Filed under: classical art, photography, poetry

Zabur

Mohammed Fairouz; photo by Samantha West

Mohammed Fairouz; photo by Samantha West

A notable premiere by composer Mohammed Fairouz is being given tonight by the Indianapolis Symphony: Zabur, to a libretto by Najla Said.

From Scott Shoger’s interview with the composer about this contemporary war requiem:

Fairouz:

Zabur is the most persistently and overwhelmingly dark pieces that I’ve ever written, although it doesn’t end in that darkness. It ends in a wonderful image of children in the sunlight like the end of Mahler’s Kindertotenlieder. Sometimes as an artist, part of the job description is to go into psychological and emotional places that the rest of the world would avoid.

[…]

Zabur begins with a great outcry and destruction that proves to be a flash-forward or premonition of what will happen — that everyone in the shelter will be destroyed.

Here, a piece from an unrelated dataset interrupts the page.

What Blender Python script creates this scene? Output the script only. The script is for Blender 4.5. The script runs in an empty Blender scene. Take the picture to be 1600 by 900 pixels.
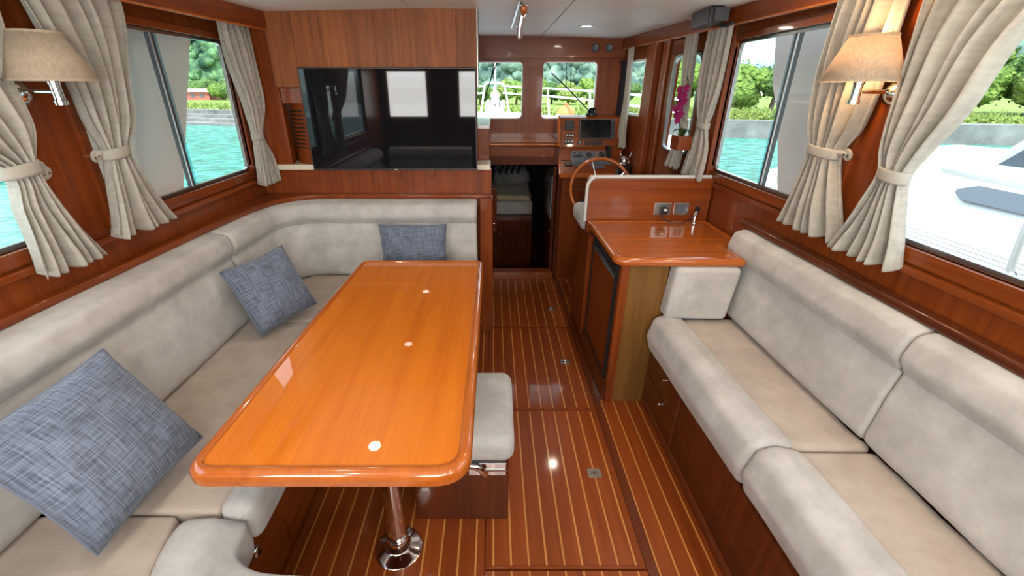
import bpy, bmesh, math, random
from mathutils import Vector, Matrix, noise
PI = math.pi
random.seed(7)
S = bpy.context.scene
COL = S.collection

# ---------------------------------------------------------------- camera
cam_d = bpy.data.cameras.new('camera')
cam = bpy.data.objects.new('camera', cam_d)
COL.objects.link(cam)
cam.location = (0, 0, 1.6)
cam.rotation_euler = (PI/2 - math.atan(312/680), 0, 0)
cam_d.sensor_width = 36
cam_d.lens = 36*680/1600
cam_d.shift_x = 29/1600
cam_d.clip_start = 0.05
cam_d.clip_end = 2000
S.camera = cam

# ---------------------------------------------------------------- view
S.view_settings.view_transform = 'Standard'
S.view_settings.look = 'None'
S.view_settings.gamma = 1
S.view_settings.use_curve_mapping = False
S.view_settings.exposure = 0.52

# ---------------------------------------------------------------- world: bright hazy summer sky with thin cloud
W = bpy.data.worlds.new('sky'); S.world = W; W.use_nodes = True
nt = W.node_tree; nt.nodes.clear()
def wn(t, **k):
    n = nt.nodes.new(t)
    for a, b in k.items(): setattr(n, a, b)
    return n
tc = wn('ShaderNodeTexCoord'); sx = wn('ShaderNodeSeparateXYZ'); nt.links.new(tc.outputs['Generated'], sx.inputs[0])
rmp = wn('ShaderNodeValToRGB'); nt.links.new(sx.outputs['Z'], rmp.inputs[0])
rmp.color_ramp.elements[0].position = 0.0; rmp.color_ramp.elements[0].color = (.86, .93, 1, 1)
rmp.color_ramp.elements[1].position = .8; rmp.color_ramp.elements[1].color = (.42, .62, .95, 1)
cl = wn('ShaderNodeTexNoise'); cl.inputs['Scale'].default_value = 2.2; cl.inputs['Detail'].default_value = 6
nt.links.new(tc.outputs['Generated'], cl.inputs['Vector'])
cr = wn('ShaderNodeValToRGB'); nt.links.new(cl.outputs['Fac'], cr.inputs[0])
cr.color_ramp.elements[0].position = .4; cr.color_ramp.elements[1].position = .62
mx = wn('ShaderNodeMix', data_type='RGBA'); nt.links.new(cr.outputs[0], mx.inputs['Factor'])
nt.links.new(rmp.outputs[0], mx.inputs['A']); mx.inputs['B'].default_value = (1, 1, 1, 1)
bg = wn('ShaderNodeBackground'); bg.inputs['Strength'].default_value = 2.6
nt.links.new(mx.outputs['Result'], bg.inputs['Color'])
wo = wn('ShaderNodeOutputWorld'); nt.links.new(bg.outputs[0], wo.inputs[0])

# ---------------------------------------------------------------- sun (high, from astern)
sd = bpy.data.lights.new('sun', 'SUN'); sd.energy = 4.5; sd.angle = .02; sd.color = (1, .95, .86)
so = bpy.data.objects.new('sun', sd); COL.objects.link(so)
so.rotation_euler = (math.radians(30), math.radians(-2), 0)

# ---------------------------------------------------------------- cabin lamps (recessed ceiling downlights; fixtures built further down)
DOWNLIGHTS = [(-.76, 2.11), (-.76, 1.0), (1.0, 1.9), (1.0, 1.05), (.62, 3.37), (-.76, .05), (.66, .05)]  # only the far-table and helm lamps are known; the rest added for brightness
LAMP_W = 1.7
def lamp_light(x, y, z=1.955):
    l = bpy.data.lights.new('downlight_bulb', 'AREA'); l.shape = 'DISK'; l.size = .07; l.energy = LAMP_W
    l.color = (1, .86, .70); l.spread = PI
    o = bpy.data.objects.new('downlight_bulb', l); COL.objects.link(o); o.location = (x, y, z)

# fill lamps added in the three after windows to brighten the cabin
for (x0, x1, z0, z1, w_) in ((-1.33, -.85, 1.27, 1.79, 11), (-.43, .55, 1.27, 1.79, 22), (.80, 1.2, 1.27, 1.79, 9)):
    al = bpy.data.lights.new('aft_fill_light', 'AREA'); al.shape = 'RECTANGLE'; al.size = x1-x0; al.size_y = z1-z0
    al.energy = w_*.8; al.color = (1, .97, .92)
    ao = bpy.data.objects.new('aft_fill_light', al); COL.objects.link(ao)
    ao.location = ((x0+x1)/2, -.605, (z0+z1)/2); ao.rotation_euler = (math.radians(90), 0, 0)

# ================================================================ helpers
def new_mat(name):
    m = bpy.data.materials.new(name); m.use_nodes = True
    return m, m.node_tree, m.node_tree.nodes['Principled BSDF']
def lk(nt, a, b): nt.links.new(a, b)
def simple(name, col, rough=.5, metal=0, coat=0, emit=None, es=0, spec=None, bump=None, trans=0):
    m, nt, b = new_mat(name)
    b.inputs['Base Color'].default_value = (*col, 1)
    b.inputs['Roughness'].default_value = rough
    b.inputs['Metallic'].default_value = metal
    b.inputs['Coat Weight'].default_value = coat
    b.inputs['Coat Roughness'].default_value = .05
    if spec is not None: b.inputs['Specular IOR Level'].default_value = spec
    if emit: b.inputs['Emission Color'].default_value = (*emit, 1); b.inputs['Emission Strength'].default_value = es
    t = nt.nodes.new('ShaderNodeTexCoord'); n = nt.nodes.new('ShaderNodeTexNoise')
    n.inputs['Scale'].default_value = (bump or (40, .05))[0]; n.inputs['Detail'].default_value = 4
    lk(nt, t.outputs['Object'], n.inputs['Vector'])
    bp = nt.nodes.new('ShaderNodeBump'); bp.inputs['Strength'].default_value = (bump or (40, .02))[1]
    bp.inputs['Distance'].default_value = .01
    lk(nt, n.outputs['Fac'], bp.inputs['Height']); lk(nt, bp.outputs[0], b.inputs['Normal'])
    return m
def wood(name, c1, c2, axis='Z', rough=.25, coat=.5, scale=1.0, rnd=.25, c3=None, coat_rough=.06):
    m, nt, b = new_mat(name)
    t = nt.nodes.new('ShaderNodeTexCoord'); oi = nt.nodes.new('ShaderNodeObjectInfo')
    ad = nt.nodes.new('ShaderNodeVectorMath'); ad.operation = 'ADD'
    mul = nt.nodes.new('ShaderNodeMath'); mul.operation = 'MULTIPLY'; mul.inputs[1].default_value = 37
    lk(nt, oi.outputs['Random'], mul.inputs[0]); lk(nt, t.outputs['Object'], ad.inputs[0]); lk(nt, mul.outputs[0], ad.inputs[1])
    mp = nt.nodes.new('ShaderNodeMapping'); s = [28*scale]*3; s['XYZ'.index(axis)] = 1.3*scale
    mp.inputs['Scale'].default_value = s
    lk(nt, ad.outputs[0], mp.inputs['Vector'])
    n = nt.nodes.new('ShaderNodeTexNoise'); n.inputs['Scale'].default_value = 1; n.inputs['Detail'].default_value = 5
    n.inputs['Distortion'].default_value = .5; lk(nt, mp.outputs[0], n.inputs['Vector'])
    mp2 = nt.nodes.new('ShaderNodeMapping'); s2 = [170*scale]*3; s2['XYZ'.index(axis)] = 5*scale
    mp2.inputs['Scale'].default_value = s2; lk(nt, ad.outputs[0], mp2.inputs['Vector'])
    n2 = nt.nodes.new('ShaderNodeTexNoise'); n2.inputs['Scale'].default_value = 1; n2.inputs['Detail'].default_value = 3
    lk(nt, mp2.outputs[0], n2.inputs['Vector'])
    mx = nt.nodes.new('ShaderNodeMath'); mx.operation = 'MULTIPLY_ADD'; mx.inputs[1].default_value = .35
    lk(nt, n2.outputs['Fac'], mx.inputs[0]); 
    sb = nt.nodes.new('ShaderNodeMath'); sb.operation = 'MULTIPLY_ADD'; sb.inputs[1].default_value = .75; sb.inputs[2].default_value = -.05
    lk(nt, n.outputs['Fac'], sb.inputs[0]); lk(nt, sb.outputs[0], mx.inputs[2])
    r = nt.nodes.new('ShaderNodeValToRGB'); lk(nt, mx.outputs[0], r.inputs[0])
    r.color_ramp.elements[0].position = .3; r.color_ramp.elements[0].color = (*c1, 1)
    r.color_ramp.elements[1].position = .72; r.color_ramp.elements[1].color = (*c2, 1)
    hv = nt.nodes.new('ShaderNodeHueSaturation'); lk(nt, r.outputs[0], hv.inputs['Color'])
    vr = nt.nodes.new('ShaderNodeMath'); vr.operation = 'MULTIPLY_ADD'; vr.inputs[1].default_value = rnd; vr.inputs[2].default_value = 1-rnd/2
    lk(nt, oi.outputs['Random'], vr.inputs[0]); lk(nt, vr.outputs[0], hv.inputs['Value'])
    lk(nt, hv.outputs[0], b.inputs['Base Color'])
    b.inputs['Roughness'].default_value = rough; b.inputs['Coat Weight'].default_value = coat
    b.inputs['Coat Roughness'].default_value = coat_rough; b.inputs['Specular IOR Level'].default_value = .28
    bp = nt.nodes.new('ShaderNodeBump'); bp.inputs['Strength'].default_value = .04; bp.inputs['Distance'].default_value = .002
    lk(nt, n2.outputs['Fac'], bp.inputs['Height']); lk(nt, bp.outputs[0], b.inputs['Normal'])
    return m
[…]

I was debating with myself how to end the piece, but I decided to bring back the children’s choir to sing, “The children of your servants will live on forever.” It’s an absolutely heartbreaking ending, but with the sound of the children, you have this group of 100-some children in Indianapolis connecting artistically, in some way, to their brothers and sisters half a world away in Syria who are suffering. There’s something very moving about that.